Supplied material:
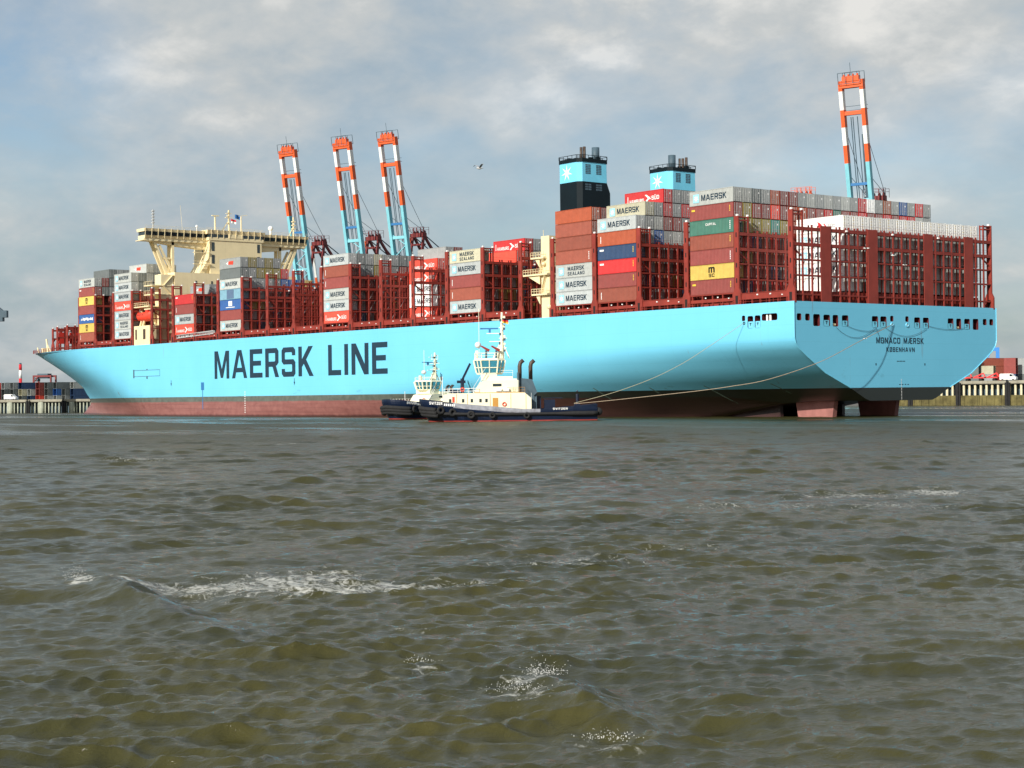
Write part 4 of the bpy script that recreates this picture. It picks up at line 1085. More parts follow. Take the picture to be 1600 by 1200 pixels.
D_cap = mk('lettering', lambda m: text_add(m, 'CAPITAL', (-1.5, ys_, 1.65), SIDE, UPV, .45, 2.7, .2), M_wtext)
D_col = mk('code_marks', lambda m: [m.box(4.75, 4.95, ys_, ys_+.01, .6+k*.34, .82+k*.34) for k in range(5)], M_wtext)
D_coly = mk('code_marks', lambda m: [m.box(4.75, 4.95, ys_, ys_+.01, 1.1+k*.3, 1.3+k*.3) for k in range(4)], M_yellow)
D_coll = mk('code_marks', lambda m: [m.box(-4.85, -4.65, ys_, ys_+.01, .6+k*.28, .84+k*.28) for k in range(5)], M_wtext)
D_tl = mk('corner_mark', lambda m: m.box(-5.1, -3.9, ys_, ys_+.01, 1.8, 2.15), M_wtext)
D_tly = mk('corner_mark', lambda m: m.box(-5.2, -4.3, ys_, ys_+.01, 1.75, 2.1), M_yellow)
D_logo = mk('emblem', lambda m: (m.add([(-2.2,ys_,1.35),(-.9,ys_,1.8),(-.9,ys_,.95)], [(0,1,2)], 1), m.add([(-1.0,ys_-.01,1.1),(1.6,ys_-.01,.9),(2.0,ys_-.01,1.9),(-.6,ys_-.01,1.9)], [(0,1,2,3)], 0)), [M_oring, M_wtext])
D_sq = mk('emblem', lambda m: (m.box(-1.0, 1.0, ys_, ys_+.01, 1.0, 2.35), m.box(-2.4, 2.4, ys_, ys_+.01, .55, .75)), M_wtext)
def f_sq(m):
    q = random.Random(3); x = -4.2
    while x < 4: 
        w_ = q.uniform(.25, .7); m.box(x, x+w_, ys_, ys_+.01, 1.1-q.uniform(0, .3), 1.4+q.uniform(0, .5)); x += w_+q.uniform(.05, .25)
D_scr = mk('lettering', f_sq, M_wtext)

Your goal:
Print each line of the material above exactly, with the pictures removed from your copy.

Exercise solution:
Write part 4 of the bpy script that recreates this picture. It picks up at line 1085. More parts follow. Take the picture to be 1600 by 1200 pixels.
D_cap = mk('lettering', lambda m: text_add(m, 'CAPITAL', (-1.5, ys_, 1.65), SIDE, UPV, .45, 2.7, .2), M_wtext)
D_col = mk('code_marks', lambda m: [m.box(4.75, 4.95, ys_, ys_+.01, .6+k*.34, .82+k*.34) for k in range(5)], M_wtext)
D_coly = mk('code_marks', lambda m: [m.box(4.75, 4.95, ys_, ys_+.01, 1.1+k*.3, 1.3+k*.3) for k in range(4)], M_yellow)
D_coll = mk('code_marks', lambda m: [m.box(-4.85, -4.65, ys_, ys_+.01, .6+k*.28, .84+k*.28) for k in range(5)], M_wtext)
D_tl = mk('corner_mark', lambda m: m.box(-5.1, -3.9, ys_, ys_+.01, 1.8, 2.15), M_wtext)
D_tly = mk('corner_mark', lambda m: m.box(-5.2, -4.3, ys_, ys_+.01, 1.75, 2.1), M_yellow)
D_logo = mk('emblem', lambda m: (m.add([(-2.2,ys_,1.35),(-.9,ys_,1.8),(-.9,ys_,.95)], [(0,1,2)], 1), m.add([(-1.0,ys_-.01,1.1),(1.6,ys_-.01,.9),(2.0,ys_-.01,1.9),(-.6,ys_-.01,1.9)], [(0,1,2,3)], 0)), [M_oring, M_wtext])
D_sq = mk('emblem', lambda m: (m.box(-1.0, 1.0, ys_, ys_+.01, 1.0, 2.35), m.box(-2.4, 2.4, ys_, ys_+.01, .55, .75)), M_wtext)
def f_sq(m):
    q = random.Random(3); x = -4.2
    while x < 4: 
        w_ = q.uniform(.25, .7); m.box(x, x+w_, ys_, ys_+.01, 1.1-q.uniform(0, .3), 1.4+q.uniform(0, .5)); x += w_+q.uniform(.05, .25)
D_scr = mk('lettering', f_sq, M_wtext)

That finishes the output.